### What the task requires
Pick out every line in the data below that holds "from".

### Supplied material
▼▼▼

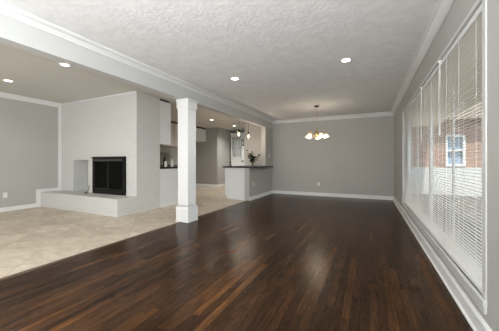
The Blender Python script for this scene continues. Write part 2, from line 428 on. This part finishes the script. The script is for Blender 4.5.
nb = 4; by = [WY0+.004, 2.928, 3.872, 4.822, WY1-.004]
BX = XR+.022
tilts = [-1, 0, 6, 8]
bl_labels = ['white mini blind nearest the camera at right edge', 'second white mini blind from the camera along the window',
             'third white mini blind from the camera along the window', 'white mini blind farthest from the camera near the back wall']
for i in range(nb):
    a, b = by[i]+.004, by[i+1]-.004
    t_ = thing('window_blind', bl_labels[i], 'blind', (BX, (a+b)/2, WZ0), group='mini blinds hanging in the long window')
    MB().box(BX-.018, BX+.018, a, b, WZ1-.042, WZ1-.0003, .0008).build('headrail', M_vinyl, t_)
    m = MB(); z = WZ0+.042; dz = .0232
    tilt = math.radians(tilts[i])
    cy, sy = math.cos(tilt)*.0098, math.sin(tilt)*.0098
    while z < WZ1-.046:
        p0 = (BX-cy, z-sy); p1 = (BX, z+.0028); p2 = (BX+cy, z+sy)
        j = random.uniform(-.0006, .0006)
        va = [m.bm.verts.new((q[0], a+.003, q[1]+j)) for q in (p0, p1, p2)]
        vb = [m.bm.verts.new((q[0], b-.003, q[1]+random.uniform(-.0004, .0004))) for q in (p0, p1, p2)]
        for k in range(2): m.bm.faces.new((va[k], va[k+1], vb[k+1], vb[k]))
        z += dz
    m.build('slats', M_blind, t_)
    MB().box(BX-.013, BX+.013, a+.003, b-.003, WZ0+.0003, WZ0+.034, .0008).build('bottom_rail', M_vinyl, t_)
    for f_ in (.14, .5, .86):
        y = a+(b-a)*f_
        m = MB()
        for dx in (-.0145, .0145): m.box(BX+dx-.0008, BX+dx+.0008, y-.002, y+.002, WZ0+.022, WZ1-.03)
        m.build('ladder_cord', M_cord, t_)
    y = b-.05 if i else a+.12
    wl = .72 if i in (1, 2) else .62
    yw = a+.03 if i in (1, 2) else b-.06
    if i in (1, 2):
        MB().tube([(BX-.024, yw, WZ1-.02), (BX-.026, yw, WZ1-.05), (BX-.026, yw, WZ1-wl)], .0048, 8).build('tilt_wand', M_cord, t_, smooth=True)
        MB().box(BX-.040, BX-.018, yw-.014, yw+.014, WZ1-.022, WZ1+.012, .003).build('valance_clip', M_plate, t_)
# ------------------------------------------------------------------ outlets and switches
def outlet(name, label, loc, rz, switch=False):
    t_ = thing(name, label, 'switch' if switch else 'outlet', loc, rz)
    o = MB().box(-.0355, .0355, -.006, -.0005, -.0575, .0575, .002).build('face_plate', M_plate, None); o.parent = t_
    if switch:
        o = MB().box(-.008, .008, -.014, -.006, -.014, .014, .002).build('toggle', M_plate, None); o.parent = t_
    else:
        for z in (-.021, .021):
            o = MB().box(-.015, .015, -.0085, -.006, z-.014, z+.014, .002).build('socket', M_plate, None); o.parent = t_
            g = MB().box(-.007, -.0045, -.0092, -.0084, z-.003, z+.007).box(.0045, .007, -.0092, -.0084, z-.003, z+.007).build('slot', M_slot, None); g.parent = o
outlet('wall_outlet', 'white outlet low on the grey back wall', (-1.42, YB, .37), 0)
outlet('wall_outlet', 'white outlet low on the left den wall', (XL, 2.56, .345), PI/2)
outlet('wall_outlet', 'grey-white outlet on half wall below counter overhang', (HX1, 6.42, .43), PI/2)
outlet('light_switch', 'white switch plate on wall right of the kitchen opening', (HX1, 7.66, 1.27), PI/2, True)

# ------------------------------------------------------------------ peninsula
pen = thing('peninsula_cabinet', 'white base cabinet with flat end panel behind the half wall', 'cabinet', (-3.4, 6.9, 0))
MB().box(-3.68, HX0-.002, 6.262, 7.92, .10, .893).build('body', M_cab, pen)
MB().box(-3.62, HX0-.002, 6.262, 7.92, 0, .10).build('toe_kick', M_cab, pen)
m = MB().prism([(-3.74, .10), (-3.675, .10), (-3.675, 0), (-3.092, 0), (-3.092, .895), (-3.74, .895)], 6.175, 6.26, 'y')
m.build('end_panel', M_trimw, pen)
MB().box(-3.675, HX0-.002, 6.155, 6.175, 0, .085, .003).build('end_baseboard', M_trim, pen)
for k in range(3):
    y0 = 6.29+k*.54
    d = MB().box(-3.70, -3.681, y0, y0+.51, .13, .70, .003).build('door', M_cab, pen)
    h_ = MB().tube([(-3.702, y0+.45, .52), (-3.725, y0+.45, .52), (-3.725, y0+.45, .64), (-3.702, y0+.45, .64)], .005, 8).build('handle', M_steel, None, origin=pen.location); sub(h_, d)
    MB().box(-3.70, -3.681, y0, y0+.51, .72, .875, .003).build('drawer', M_cab, pen)
m = MB().prism([(-3.78, 6.10), (-2.71, 6.10), (-2.71, 7.40), (HX1+.002, 7.40), (HX1+.002, 7.328), (HX0-.002, 7.328), (HX0-.002, 7.93), (-3.78, 7.93)], .896, .934, 'z')
tag(m.build('peninsula_countertop', M_gran, origin=(-3.3, 6.9, .896)), 'black stone countertop overhanging the grey half wall', 'countertop')

# flower arrangement on the counter
FXc, FYc, FZ = -3.12, 6.72, .934
fl = thing('flower_arrangement', 'white flowers with dark leaves in a clear vase on black countertop', 'flowers', (FXc, FYc, FZ))
MB().lathe([(0, 0), (.036, 0), (.040, .01), (.030, .05), (.030, .09), (.042, .135), (.039, .135), (.027, .09), (.027, .05), (.034, .012), (0, .01)], (FXc, FYc, FZ)).build('vase', M_pglass, fl, True)
random.seed(3)
tips = []
m = MB()
for k in range(16):
    a = 2*PI*k/16+random.uniform(-.3, .3); r = random.uniform(.04, .15); h = random.uniform(.20, .42)
    if k == 0: a, r, h = PI*1.08, .17, .46
    if k == 5: a, r, h = .35, .21, .33
    tip = Vector((FXc+r*math.cos(a), FYc+r*.8*math.sin(a), FZ+h)); tips.append(tip)
    b0 = Vector((FXc+.01*math.cos(a), FYc+.01*math.sin(a), FZ+.015)); mid = Vector((FXc+.3*r*math.cos(a), FYc+.3*r*math.sin(a), FZ+.16))
    m.tube([b0, mid, tip], .0028, 5)
m.build('stem', M_leaf, fl)
m = MB()
for k in range(130):
    tp = tips[k % 16]; c = Vector((FXc, FYc, FZ+.14)).lerp(tp, random.uniform(.1, .85)) + Vector([random.uniform(-.03, .03) for _ in range(3)])
    d = Vector((c.x-FXc, c.y-FYc, random.uniform(-.05, .12))).normalized(); s_ = d.cross(Vector((0, 0, 1))).normalized()
    L = random.uniform(.06, .10); W = L*.34; up = Vector((0, 0, .012))
    v = [m.bm.verts.new(q) for q in (c, c+d*L*.5+s_*W+up, c+d*L, c+d*L*.5-s_*W+up)]
    m.bm.faces.new(v)
m.build('foliage', M_leaf, fl)
def blossom(m, c, r):
    for k in range(7):
        a = 2*PI*k/7; q = Vector((math.cos(a), math.sin(a), .5)).normalized()
        bmesh.ops.create_icosphere(m.bm, subdivisions=1, radius=r*.55, matrix=Matrix.Translation(c+q*r*.55) @ Matrix.Diagonal((1, 1, .7, 1)))
    bmesh.ops.create_icosphere(m.bm, subdivisions=1, radius=r*.5, matrix=Matrix.Translation(c+Vector((0, 0, r*.45))))
for k in (1, 2, 3, 6, 7, 8, 9, 11, 12, 14):
    m = MB(); blossom(m, tips[k], .026); m.build('blossom', M_petal, fl)
for k in (0, 5, 10):
    m = MB(); blossom(m, tips[k], .030); m.build('dark_blossom', M_berry, fl)
# little dark stopper bottle on the counter's left end
bx_, by_ = -3.66, 6.36
m = MB().lathe([(0, 0), (.026, 0), (.026, .045), (.012, .06), (.010, .085), (.022, .098), (.026, .115), (.018, .132), (0, .138)], (bx_, by_, .934))
tag(m.build('stopper_bottle', M_bronze, smooth=True, origin=(bx_, by_, .934)), 'small dark bottle with round stopper on left end of peninsula counter', 'bottle')

# ------------------------------------------------------------------ counter run behind the chimney
bc = thing('base_cabinet', 'white base cabinet end seen left of the column', 'cabinet', (-5.3, 4.6, 0))
MB().box(-6.3, -4.375, 4.281, 4.84, .10, .893).build('body', M_cab, bc)
MB().box(-6.3, -4.375, 4.281, 4.78, 0, .10).build('toe_kick', M_cab, bc)
MB().box(-4.374, -4.345, 4.281, 4.87, 0, .895, .002).build('end_panel', M_cab, bc)
MB().box(-4.345, -4.331, 4.281, 4.87, 0, .085, .002).build('end_baseboard', M_trim, bc)
for k in range(4):
    x0 = -6.28+k*.475
    MB().box(x0, x0+.46, 4.841, 4.86, .13, .875, .003).build('door', M_cab, bc)
tag(MB().box(-6.3, -4.32, 4.282, 4.90, .896, .936, .003).build('back_countertop', M_gran, origin=(-5.3, 4.6, .896)), 'black stone countertop with bottles left of the column', 'countertop')
uc = thing('wall_cabinet', 'tall white wall cabinet beside the chimney, left of the column', 'cabinet', (-5.3, 4.45, 1.47))
MB().box(-6.3, -4.345, 4.281, 4.64, 1.47, 2.475).build('body', M_cab, uc)
for k in range(4):
    x0 = -6.28+k*.475
    MB().box(x0, x0+.46, 4.641, 4.66, 1.49, 2.46, .003).build('door', M_cab, uc)
MB().box(-6.28, -4.36, 4.30, 4.60, 2.475, ZL-.002).build('gap_shade_block', M_dark, uc)  # solid dark block, paints the shade of the gap under the ceiling
# bottles on the counter
def bottle(x, y, prof, mt, cap, label, z=.936):
    t_ = thing('bottle', label, 'bottle', (x, y, z), group='bottles on the counter left of the column')
    MB().lathe(prof, (x, y, z)).build('body', mt, t_, True)
    h = prof[-1][1]
    MB().lathe([(0, h-.004), (.011, h-.004), (.011, h+.022), (.006, h+.03), (0, h+.03)], (x, y, z)).build('cap', cap, t_, True)
M_bw = mat('pale_glazed_bottle', (.62, .60, .54), .3); M_bd = mat('dark_bottle_glass', (.02, .025, .018), .15)
bottle(-4.47, 4.60, [(0, 0), (.036, 0), (.038, .01), (.038, .10), (.030, .118), (.012, .13), (.011, .145), (0, .145)], M_bw, M_black, 'short pale bottle with dark cap on counter left of column')
bottle(-4.45, 4.80, [(0, 0), (.036, 0), (.038, .01), (.038, .12), (.028, .15), (.012, .17), (.011, .215), (0, .215)], M_bw, M_black, 'taller pale bottle with dark neck closest to the column')
bottle(-4.60, 4.70, [(0, 0), (.034, 0), (.036, .01), (.036, .17), (.026, .20), (.013, .22), (.012, .27), (0, .27)], M_bd, M_black, 'tall dark bottle between the two pale bottles')
bottle(-4.62, 4.52, [(0, 0), (.030, 0), (.032, .01), (.032, .13), (.022, .16), (.012, .18), (.011, .21), (0, .21)], M_bd, M_black, 'shorter dark bottle farthest left on the counter')

# kitchen left side
kc = thing('wall_cabinet', 'beige wall cabinet on the kitchen left wall, left of the column', 'cabinet', (-6.7, 6.7, 1.6))
MB().box(XL+.001, -6.37, 6.0, 7.45, 1.62, 2.455).build('body', M_cabfar, kc)
for k in range(3):
    d = MB().box(-6.369, -6.35, 6.01+k*.48, 6.47+k*.48, 1.64, 2.44, .003).build('door', M_cabfar, kc)
MB().box(XL+.001, -6.37, 6.0, 7.45, 2.455, ZL-.002).build('gap_shade_block', M_dark, kc)  # gap above the cabinet filled near-black as painted shade
fc = thing('wall_cabinet', 'white wall cabinet with dark pulls seen right of the column', 'cabinet', (-6.7, 8.2, 1.97))
MB().box(XL+.001, -6.37, 7.46, 8.915, 1.965, 2.455).build('body', M_cab, fc)
for k in range(2):
    y0 = 7.48+k*.715
    d = MB().box(-6.369, -6.35, y0, y0+.70, 1.98, 2.44, .003).build('door', M_cab, fc)
    d2 = MB().box(-6.35, -6.344, y0+.06, y0+.64, 2.04, 2.38, .003).build('door_panel', M_cab, None, origin=fc.location); sub(d2, d)
    yk = y0+.60 if k == 0 else y0+.10
    h_ = MB().tube([(-6.35, yk, 2.03), (-6.325, yk, 2.03), (-6.325, yk, 2.14), (-6.35, yk, 2.14)], .007, 8).build('handle', M_steel, None, origin=fc.location); sub(h_, d)
MB().box(XL+.001, -6.37, 7.46, 8.915, 2.455, ZL-.002).build('gap_shade_block', M_dark, fc)  # shade of the open gap put in as a dark block
MB().box(XL+.001, -6.34, 7.46, 8.925, 1.935, 1.965).build('light_rail', M_cab, fc)
kb = thing('base_cabinet', 'base cabinet on the kitchen left wall behind the bottles', 'cabinet', (-6.7, 6.7, 0))
MB().box(XL+.001, -6.45, 5.8, 7.45, .10, .893).build('body', M_cab, kb)
MB().box(XL+.001, -6.50, 5.8, 7.45, 0, .10).build('toe_kick', M_cab, kb)
for k in range(3): MB().box(-6.449, -6.43, 5.81+k*.545, 6.345+k*.545, .13, .875, .003).build('door', M_cab, kb)
tag(MB().box(XL+.001, -6.40, 5.8, 7.46, .896, .936).build('side_countertop', M_gran, origin=(-6.7, 6.6, .896)), 'dark countertop along the kitchen left wall', 'countertop')
M_bs = mat('mosaic_backsplash', (.2, .19, .17), .3); t = NT(M_bs); p = t.pos()
sx = t.n('ShaderNodeSeparateXYZ'); t.l(p, sx.inputs[0]); cx_ = t.n('ShaderNodeCombineXYZ'); t.l(sx.outputs[1], cx_.inputs[0]); t.l(sx.outputs[2], cx_.inputs[1])
bt = t.n('ShaderNodeTexBrick'); t.l(cx_.outputs[0], bt.inputs[0]); bt.inputs['Scale'].default_value = 1; bt.inputs['Brick Width'].default_value = .10; bt.inputs['Row Height'].default_value = .05
bt.inputs['Mortar Size'].default_value = .003; bt.inputs['Color1'].default_value = (.10, .09, .08, 1); bt.inputs['Color2'].default_value = (.30, .28, .25, 1); bt.inputs['Mortar'].default_value = (.35, .33, .3, 1)
t.l(bt.outputs[0], t.b.inputs['Base Color'])
struct('trim_9', MB().box(XL, XL+.012, 5.8, 7.45, .937, 1.42), M_bs)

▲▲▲

### Exercise result
The Blender Python script for this scene continues. Write part 2, from line 428 on. This part finishes the script. The script is for Blender 4.5.
bl_labels = ['white mini blind nearest the camera at right edge', 'second white mini blind from the camera along the window',
             'third white mini blind from the camera along the window', 'white mini blind farthest from the camera near the back wall']